Sunday, January 29, 2012

Nabokov's "Natasha"; "Bakhtin on the Novel"

Nabokov plays with ideas of the ordinary. There is a prominent magical quality to Natasha's, Baron Wolfe's, and old Khrenov's ways of seeing and living. The younger two characters are especially adamant about removing themselves from the everyday through their imaginations and there's a languid sense of reality detachment. On their outing, Nabokov moves the young couple in and out of the real world first with their stories, then with the empty cafe, the mention of Levitan, and then with Khrenov's ghost. Like Kafka or Burroughs the reader is unsure of what is actually real and what might be a bizarre imaginative tangent, a device created for emphasis or exaggeration.

In class on Wednesday Robin mentioned how difficult it would be to make a movie that actually captured a Nabokov novel/story because so much of his brilliance is in his manipulation of language. This is absolutely true but there is a cinematic quality to his settings. The comparison of the spring day outing to a Levitan landscape is pretty picturesque. Nabokov's attention to detail (clothing, furniture, light, color) brings the reader into the scene, magnifying his facility with magical realism. Also, the "dead little old man with the waxen nose" is quite an image.

Nabokov has an amazing ability to make everything erotically charged: hair parts, hand-washing, lumpy couches, colors even. Actually, he makes everything that would otherwise not be considered in any way sexual, erotic. There's a synesthetic quality to his style that pushes the words to blend ideas as well as color feelings.
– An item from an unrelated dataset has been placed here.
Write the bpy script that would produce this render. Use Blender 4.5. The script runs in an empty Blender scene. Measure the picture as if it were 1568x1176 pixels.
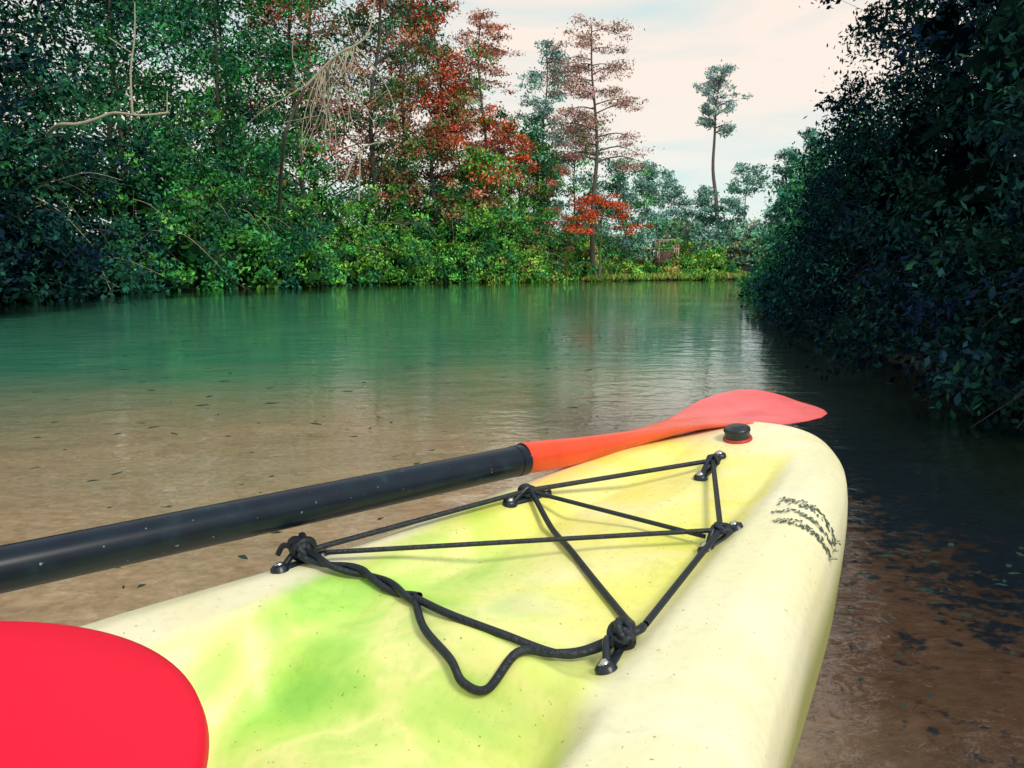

Bakhtin's theories of polyphony are applicable to "Natasha" in that nothing of the story would be understood with only one character voice. The three dialogues of Natasha, Baron Wolfe, and old Khrenov exist to elevate one another and create a spherical understanding for the reader. An interesting aspect of this essay is the idea of dialogic hierarchies. Where in Nabokov's short story do we understand who sits higher within the social ladder of the character list?